Independent Australian and global macro analysis

Tuesday, June 18, 2024

RBA holds in June

For the 5th meeting in succession, the RBA Board left interest rates on hold; the cash rate remaining at 4.35% and the Exchange Settlement Rate at 4.25%. Markets formed a modestly hawkish interpretation from today's statement and Governor Bullock's press conference; however, not much appears to have changed since the May meeting. The RBA, like its peers overseas, is in data-dependent mode reluctant to give many clear signals on the policy outlook.  


Following today's meeting, the 3-year Australian government bond yield lifted by around 6bps (3.86%) and the Australian dollar traded firmer, with much of the commentary focusing on the hawkish aspects of Governor Bullock's remarks - notably that a rate hike was considered. However, that should not be surprising as the Board has discussed hiking rates at every meeting except one since the tightening cycle commenced in May 2022. Given markets rarely hear from the RBA in between meetings, there can be a danger of over-analysing what occurs on decision day. I think today falls into that category. 

As reiterated today, tighter monetary policy is working. The reality is that over the past 12 months, the quarterly CPI has fallen from 7%Y/Y to 3.6%Y/Y; unemployment is around 1/2ppt higher (4% in May); and GDP growth has slowed from 2.3%Y/Y to 1.1%Y/Y. The RBA, mindful of the lags associated with policy tightening, has raised rates only once over this period, by 25bps last November. The broader strategy of aiming to avoid a recession by gradually returning inflation to target was reaffirmed as recently at the May meeting and revisited today. Clearly, the Board is cautious about how the economy and inflation will evolve, retaining the guidance that it is 'not ruling anything in or out' from a policy perspective.
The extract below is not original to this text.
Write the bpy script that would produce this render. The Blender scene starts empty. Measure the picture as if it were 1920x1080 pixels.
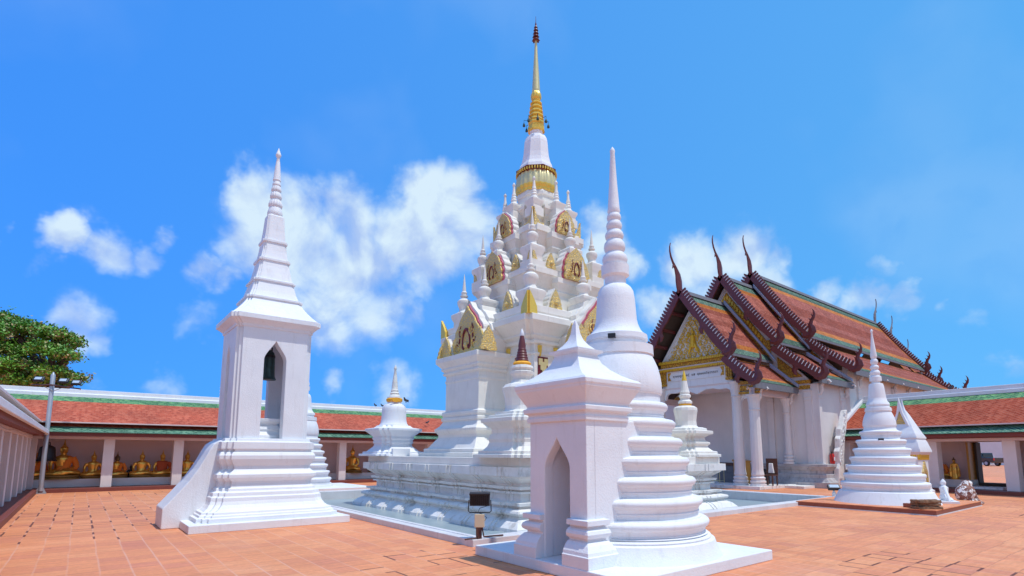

The hawkish interpretation is that this does not preclude another hike, but the dovish reading is that a cut is possible as the next move. 

Looking into today's statement, there were some interesting additions. The Board assessed that the disinflationary process slowed through the early part of the year; however, as discussed in my preview, this has not caused the RBA to revise its inflation outlook. Governor Bullock said that a fuller assessment of the situation will require the Q2 CPI report, not due until 31 July. The Board expects that the recent cost-of-living measures announced by the Federal and state governments will lower headline inflation temporarily, but they could also strengthen demand.

Reflecting upon the Q1 National Accounts, the Board said that 'momentum in economic activity is weak'; however, it noted the upward revisions to household consumption growth, implying a more resilient household sector. Governor Bullock said those revisions had resolved some question marks the RBA had over the weakness earlier reported. That said, the governor also noted the saving ratio had been revised lower, possibly explained by households needing to spend more to cover the necessities. The consumption outlook is supported by the expectation that real incomes will continue to rise; the stage 3 tax cuts; and by wealth effects from the rise in housing prices. On the other hand, consumption could fail to pick up as expected and a deterioration in the labour market would be a major headwind.  

All in all, the RBA will return to watching the data, with its forecasts due to be updated for the next meeting on August 5-6.